The Carleton Place Code of Conduct contains the following: “Members of council….shall treat every person including other Members of Council, corporate employees…and the public, with dignity, understanding and respect for the right to equality and the right to an environment that is safe and free from harassment and discrimination.” The writer of an article in the Ottawa Citizen the Councillor’s problems made the following comment: “On the one hand, especially among elected officials, is scrutiny and criticism of each other not just part of having a healthy democracy? It’s not kindergarten. Look at that band of partisan banshees up on Parliament Hill.

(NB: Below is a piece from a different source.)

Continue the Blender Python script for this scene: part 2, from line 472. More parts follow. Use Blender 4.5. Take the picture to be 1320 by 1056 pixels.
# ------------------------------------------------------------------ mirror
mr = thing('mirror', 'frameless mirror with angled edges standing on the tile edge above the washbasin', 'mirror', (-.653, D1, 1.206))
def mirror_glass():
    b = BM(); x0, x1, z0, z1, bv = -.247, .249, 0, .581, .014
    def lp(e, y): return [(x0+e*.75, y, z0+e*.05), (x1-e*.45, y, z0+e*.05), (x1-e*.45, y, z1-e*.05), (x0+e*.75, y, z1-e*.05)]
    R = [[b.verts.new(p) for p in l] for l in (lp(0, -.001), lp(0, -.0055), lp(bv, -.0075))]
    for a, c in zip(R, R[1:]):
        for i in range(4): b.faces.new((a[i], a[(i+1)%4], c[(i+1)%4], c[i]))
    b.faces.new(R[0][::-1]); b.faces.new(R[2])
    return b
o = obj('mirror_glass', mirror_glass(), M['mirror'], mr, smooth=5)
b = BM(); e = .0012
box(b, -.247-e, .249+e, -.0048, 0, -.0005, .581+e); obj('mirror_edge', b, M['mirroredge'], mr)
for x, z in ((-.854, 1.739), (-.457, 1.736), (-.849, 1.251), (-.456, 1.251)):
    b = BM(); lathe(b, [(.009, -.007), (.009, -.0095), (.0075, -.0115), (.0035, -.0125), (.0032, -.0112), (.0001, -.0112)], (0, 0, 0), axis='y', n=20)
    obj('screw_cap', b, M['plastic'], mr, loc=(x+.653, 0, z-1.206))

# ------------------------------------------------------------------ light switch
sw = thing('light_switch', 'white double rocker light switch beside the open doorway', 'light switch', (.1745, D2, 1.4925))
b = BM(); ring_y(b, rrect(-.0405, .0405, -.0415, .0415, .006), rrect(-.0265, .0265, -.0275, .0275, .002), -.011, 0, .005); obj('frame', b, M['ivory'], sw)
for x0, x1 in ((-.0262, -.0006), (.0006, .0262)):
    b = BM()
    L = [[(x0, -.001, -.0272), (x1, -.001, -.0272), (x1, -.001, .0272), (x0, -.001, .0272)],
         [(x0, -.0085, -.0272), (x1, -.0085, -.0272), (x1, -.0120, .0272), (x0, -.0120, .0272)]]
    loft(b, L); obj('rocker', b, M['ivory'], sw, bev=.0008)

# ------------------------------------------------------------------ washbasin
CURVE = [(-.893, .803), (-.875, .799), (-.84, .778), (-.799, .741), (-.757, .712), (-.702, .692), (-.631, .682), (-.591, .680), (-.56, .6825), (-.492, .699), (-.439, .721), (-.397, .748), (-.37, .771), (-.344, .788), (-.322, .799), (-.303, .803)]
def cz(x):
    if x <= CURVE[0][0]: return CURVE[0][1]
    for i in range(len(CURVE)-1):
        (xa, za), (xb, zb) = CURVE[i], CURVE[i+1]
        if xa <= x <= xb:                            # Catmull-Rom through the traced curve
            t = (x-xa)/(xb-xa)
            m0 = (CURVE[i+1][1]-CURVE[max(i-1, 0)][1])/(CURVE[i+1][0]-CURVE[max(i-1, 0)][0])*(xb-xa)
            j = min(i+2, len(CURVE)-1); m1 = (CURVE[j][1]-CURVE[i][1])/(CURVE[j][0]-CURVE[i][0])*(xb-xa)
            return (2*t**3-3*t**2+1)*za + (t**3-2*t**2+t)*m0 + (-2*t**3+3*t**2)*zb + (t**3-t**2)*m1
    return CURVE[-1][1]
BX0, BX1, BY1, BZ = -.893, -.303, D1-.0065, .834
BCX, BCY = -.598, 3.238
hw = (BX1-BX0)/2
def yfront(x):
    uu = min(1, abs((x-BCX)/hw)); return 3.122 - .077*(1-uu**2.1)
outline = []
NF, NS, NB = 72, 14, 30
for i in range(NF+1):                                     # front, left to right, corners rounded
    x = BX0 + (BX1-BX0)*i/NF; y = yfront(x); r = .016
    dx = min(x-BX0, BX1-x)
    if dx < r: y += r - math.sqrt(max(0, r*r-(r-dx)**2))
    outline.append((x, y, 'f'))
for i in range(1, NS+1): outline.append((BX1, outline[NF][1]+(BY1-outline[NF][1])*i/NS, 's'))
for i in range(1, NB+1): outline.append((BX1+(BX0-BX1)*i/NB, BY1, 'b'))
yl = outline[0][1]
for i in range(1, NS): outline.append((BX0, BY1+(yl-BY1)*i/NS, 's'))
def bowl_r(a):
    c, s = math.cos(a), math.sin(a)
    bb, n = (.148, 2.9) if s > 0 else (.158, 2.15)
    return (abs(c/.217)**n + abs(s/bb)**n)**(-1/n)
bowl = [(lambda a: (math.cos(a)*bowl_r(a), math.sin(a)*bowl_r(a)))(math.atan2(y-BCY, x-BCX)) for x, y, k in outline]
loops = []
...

One wonders, too, whether these limits on free expression would even stand up in court.

It is troubling, too, that the integrity commissioner has been delegated to decide what is and isn’t contrary to council’s code of conduct, which is written in that “everybody play nice” kind of language.”

These niceness provisions represent a new type of velvet authoritarianism.  Stripped of their surface sweetness, they signal the creeping progress of an Orwellian society.  Niceness does not conflate with a democratic society.  In fact, in our society “niceness” (or politeness) is increasingly becoming an instrument to still criticism and stop negative comment.  Democracy, fully practiced, is not always nice.